You don’t want to adapt the “Crab in the bucket Mentality”

This term is one that many people don’t understand due to its name.  The crab in the bucket mentality refers to an individual being negatively affected by his surroundings, environment, and specifically peers in a way that stops the individual from progressing out of their current state.       

Nipsey Hussle summed it up perfectly in an interview, “When one person starts to move forward and become a little successful but you still within reach of these people it’s very hard because you’re dealing with the pressure of tryna be successful as well as the pressure of people intentionally waking up to try to bring harm your way and stop you.  If I grew up on the same block that you grew up on and we had the same trials and tribulations but you became successful and I became a failure it would make me feel a certain way about myself because we were dealt the same deck of cards.  My success and the people closest to me the most versus a person who doesn’t know me might root for me whereas a person that does know me and hasn’t done anything that they’re proud of it can make them feel a certain type of way.  It’s intense and it can manifest into jealousy, hate, violence, and it’s deep.  It’s almost as if you have to sacrifice yourself for the opinions of others so people would look at you like ‘you keep it real’ instead of in your heart doing what you know you had to do to attain your goals” – (  

Someone who isn’t your friend will constantly force you to either choose between them and back-tracking the success you’re making as an individual.
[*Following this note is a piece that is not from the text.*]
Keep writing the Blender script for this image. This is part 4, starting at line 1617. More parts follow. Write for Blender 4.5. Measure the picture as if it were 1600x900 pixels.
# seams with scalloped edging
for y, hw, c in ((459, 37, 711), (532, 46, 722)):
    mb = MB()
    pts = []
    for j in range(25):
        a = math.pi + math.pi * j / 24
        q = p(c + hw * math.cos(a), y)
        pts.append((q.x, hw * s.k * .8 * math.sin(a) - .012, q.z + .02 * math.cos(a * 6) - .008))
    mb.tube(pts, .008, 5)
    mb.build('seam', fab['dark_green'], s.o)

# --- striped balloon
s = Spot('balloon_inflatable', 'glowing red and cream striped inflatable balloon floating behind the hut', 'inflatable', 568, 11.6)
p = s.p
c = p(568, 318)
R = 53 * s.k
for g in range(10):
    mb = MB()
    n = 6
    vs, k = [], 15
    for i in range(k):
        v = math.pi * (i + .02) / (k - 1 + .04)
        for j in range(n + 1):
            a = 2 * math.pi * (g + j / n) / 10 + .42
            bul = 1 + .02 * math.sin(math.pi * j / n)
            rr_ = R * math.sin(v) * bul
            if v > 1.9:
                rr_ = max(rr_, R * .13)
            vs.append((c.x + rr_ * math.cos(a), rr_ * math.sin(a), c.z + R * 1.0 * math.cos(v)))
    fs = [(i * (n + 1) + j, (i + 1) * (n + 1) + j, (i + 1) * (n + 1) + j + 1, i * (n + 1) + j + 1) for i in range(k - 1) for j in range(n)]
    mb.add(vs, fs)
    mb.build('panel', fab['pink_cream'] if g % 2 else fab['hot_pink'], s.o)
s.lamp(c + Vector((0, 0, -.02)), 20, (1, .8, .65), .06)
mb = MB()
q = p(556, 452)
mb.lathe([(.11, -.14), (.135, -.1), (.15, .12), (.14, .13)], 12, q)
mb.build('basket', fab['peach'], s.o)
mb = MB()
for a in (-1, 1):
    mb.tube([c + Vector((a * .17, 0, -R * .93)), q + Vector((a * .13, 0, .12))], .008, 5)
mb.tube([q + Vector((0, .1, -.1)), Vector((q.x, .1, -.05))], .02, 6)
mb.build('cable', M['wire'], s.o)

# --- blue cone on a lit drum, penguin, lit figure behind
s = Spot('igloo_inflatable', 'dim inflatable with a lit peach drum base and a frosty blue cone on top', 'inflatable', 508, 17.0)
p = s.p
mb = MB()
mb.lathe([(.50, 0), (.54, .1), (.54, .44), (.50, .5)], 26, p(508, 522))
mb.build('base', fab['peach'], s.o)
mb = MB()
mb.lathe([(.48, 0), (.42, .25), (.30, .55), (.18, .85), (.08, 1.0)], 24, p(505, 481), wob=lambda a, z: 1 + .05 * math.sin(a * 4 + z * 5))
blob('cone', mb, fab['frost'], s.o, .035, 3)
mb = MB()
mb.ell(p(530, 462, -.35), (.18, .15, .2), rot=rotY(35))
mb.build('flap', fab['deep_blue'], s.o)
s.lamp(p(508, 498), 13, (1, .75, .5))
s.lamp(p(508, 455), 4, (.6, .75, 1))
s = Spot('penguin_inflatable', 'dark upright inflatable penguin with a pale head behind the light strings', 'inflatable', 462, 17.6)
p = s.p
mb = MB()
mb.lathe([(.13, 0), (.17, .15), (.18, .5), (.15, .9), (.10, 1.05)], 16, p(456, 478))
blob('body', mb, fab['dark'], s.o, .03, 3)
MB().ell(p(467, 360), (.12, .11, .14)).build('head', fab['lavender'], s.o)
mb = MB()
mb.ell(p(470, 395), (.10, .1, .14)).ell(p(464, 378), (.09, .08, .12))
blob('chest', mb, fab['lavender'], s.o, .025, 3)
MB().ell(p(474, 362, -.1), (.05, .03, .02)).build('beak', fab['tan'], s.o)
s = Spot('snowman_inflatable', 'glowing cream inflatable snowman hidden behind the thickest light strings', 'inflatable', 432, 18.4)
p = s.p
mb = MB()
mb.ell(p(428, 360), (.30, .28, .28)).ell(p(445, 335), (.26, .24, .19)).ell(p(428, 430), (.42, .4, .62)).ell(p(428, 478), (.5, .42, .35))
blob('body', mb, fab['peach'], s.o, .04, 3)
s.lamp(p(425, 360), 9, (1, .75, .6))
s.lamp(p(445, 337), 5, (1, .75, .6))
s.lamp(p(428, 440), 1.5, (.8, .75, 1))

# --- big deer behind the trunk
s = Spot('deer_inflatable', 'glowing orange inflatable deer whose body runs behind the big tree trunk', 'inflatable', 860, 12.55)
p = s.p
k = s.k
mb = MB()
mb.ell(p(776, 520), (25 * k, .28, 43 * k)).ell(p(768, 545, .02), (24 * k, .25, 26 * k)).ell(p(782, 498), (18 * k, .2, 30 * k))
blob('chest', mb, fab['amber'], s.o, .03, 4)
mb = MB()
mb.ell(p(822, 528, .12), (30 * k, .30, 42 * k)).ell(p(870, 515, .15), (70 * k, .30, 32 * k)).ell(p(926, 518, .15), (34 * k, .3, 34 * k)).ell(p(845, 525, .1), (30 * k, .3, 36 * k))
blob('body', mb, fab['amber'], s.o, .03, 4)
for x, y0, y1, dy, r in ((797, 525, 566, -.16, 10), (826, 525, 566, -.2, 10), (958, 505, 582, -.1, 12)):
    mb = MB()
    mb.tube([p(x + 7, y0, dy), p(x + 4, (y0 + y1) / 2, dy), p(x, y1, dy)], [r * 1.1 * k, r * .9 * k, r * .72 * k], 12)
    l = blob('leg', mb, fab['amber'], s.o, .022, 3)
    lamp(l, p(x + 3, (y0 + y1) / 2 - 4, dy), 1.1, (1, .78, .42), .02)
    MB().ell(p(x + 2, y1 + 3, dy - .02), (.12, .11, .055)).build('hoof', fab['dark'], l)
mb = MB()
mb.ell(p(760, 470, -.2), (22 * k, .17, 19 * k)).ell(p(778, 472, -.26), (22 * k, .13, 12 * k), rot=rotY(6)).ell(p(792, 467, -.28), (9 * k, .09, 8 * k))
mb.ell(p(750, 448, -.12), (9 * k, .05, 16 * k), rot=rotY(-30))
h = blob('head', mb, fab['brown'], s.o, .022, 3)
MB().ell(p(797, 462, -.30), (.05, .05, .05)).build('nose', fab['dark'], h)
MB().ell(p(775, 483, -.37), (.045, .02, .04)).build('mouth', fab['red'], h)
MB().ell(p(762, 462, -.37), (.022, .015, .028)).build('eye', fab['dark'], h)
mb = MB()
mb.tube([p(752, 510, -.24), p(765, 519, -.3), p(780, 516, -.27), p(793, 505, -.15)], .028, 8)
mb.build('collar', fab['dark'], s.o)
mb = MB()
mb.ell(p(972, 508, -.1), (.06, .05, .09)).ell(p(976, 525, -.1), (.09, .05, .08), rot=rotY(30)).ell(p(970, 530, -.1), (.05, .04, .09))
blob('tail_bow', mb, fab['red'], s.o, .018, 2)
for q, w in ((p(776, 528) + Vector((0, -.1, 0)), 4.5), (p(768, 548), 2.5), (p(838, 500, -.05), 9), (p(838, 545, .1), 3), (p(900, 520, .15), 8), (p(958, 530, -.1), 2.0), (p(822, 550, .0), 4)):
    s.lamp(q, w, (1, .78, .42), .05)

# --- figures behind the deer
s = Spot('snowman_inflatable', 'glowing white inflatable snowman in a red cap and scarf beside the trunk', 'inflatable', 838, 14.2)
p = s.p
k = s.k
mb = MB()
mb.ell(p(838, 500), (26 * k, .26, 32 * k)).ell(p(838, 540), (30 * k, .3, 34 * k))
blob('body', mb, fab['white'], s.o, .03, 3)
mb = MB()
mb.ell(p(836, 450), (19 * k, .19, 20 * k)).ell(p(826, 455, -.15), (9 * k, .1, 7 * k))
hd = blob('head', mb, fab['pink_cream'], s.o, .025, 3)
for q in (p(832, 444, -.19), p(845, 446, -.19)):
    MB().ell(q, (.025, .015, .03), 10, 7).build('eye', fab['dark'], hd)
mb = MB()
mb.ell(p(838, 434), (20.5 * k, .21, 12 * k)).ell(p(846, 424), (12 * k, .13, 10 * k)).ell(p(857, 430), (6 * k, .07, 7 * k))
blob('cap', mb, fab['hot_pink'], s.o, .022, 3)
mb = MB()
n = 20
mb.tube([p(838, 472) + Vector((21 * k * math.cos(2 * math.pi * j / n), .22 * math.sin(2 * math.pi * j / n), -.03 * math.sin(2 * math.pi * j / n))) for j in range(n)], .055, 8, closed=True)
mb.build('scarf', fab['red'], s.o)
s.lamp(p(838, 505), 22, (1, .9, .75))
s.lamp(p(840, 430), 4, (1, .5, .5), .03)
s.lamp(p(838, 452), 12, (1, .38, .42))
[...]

Someone who’s truly your friend will NEVER make you feel as if you have to make that choice, and they’ll give you the necessary space and time to become successful without any repercussions to the friendship.  

Time and friendship

Spending a lot of time with someone versus spending little time with someone will also show you how authentic a friendship is.  

When you spend lots of time with someone it’s easy to say that they’re your friend but are they?  What would happen to the friendship if you suddenly began to stop spending so much time together?  Would the friendship suffer?  Would it become weaker?

For most people, that’s exactly what happens because time is also another test to the authenticity and resilience of a friendship.  

Time can make the perception of your friendship either change positively or negatively.  It can either destroy a “friendship” because it can make you seem distant and cold or it can positively affect a friendship and force it to grow because absence makes respect increase.  It’s the ultimate test to any friendship or bond and it’ll show who cares about you and who doesn’t.

“Too much circulation makes the price go down:  The more you are seen and heard from, the more common you appear” (Green 324, The 48 Laws of Power 1998).  

Any friendship that can stand the test of time is one that you should value and cherish because those types of friendships aren’t even made anymore.  They don’t make friends that stick around through every up and down anymore, so if you have one you better value them more than any amount of money or material possessions.  

The importance of a true friendship is indescribable, except to say that it’s something invaluable that can’t ever be replicated.  Much of today’s world is superficial and everything is about appearance; a true friendship isn’t anything that you can see, it’s something that only you and your friend can feel. 

“In your entire life, you can probably count your true friends on one hand. Maybe even on one finger. Those are the friends you need to cherish, and I wouldn’t trade one of them for a hundred of the other kind.  I’d rather be completely alone than with a bunch of people who aren’t real.  People who are just passing time.” – (Sarah Ockler, Fixing Delilah 2010).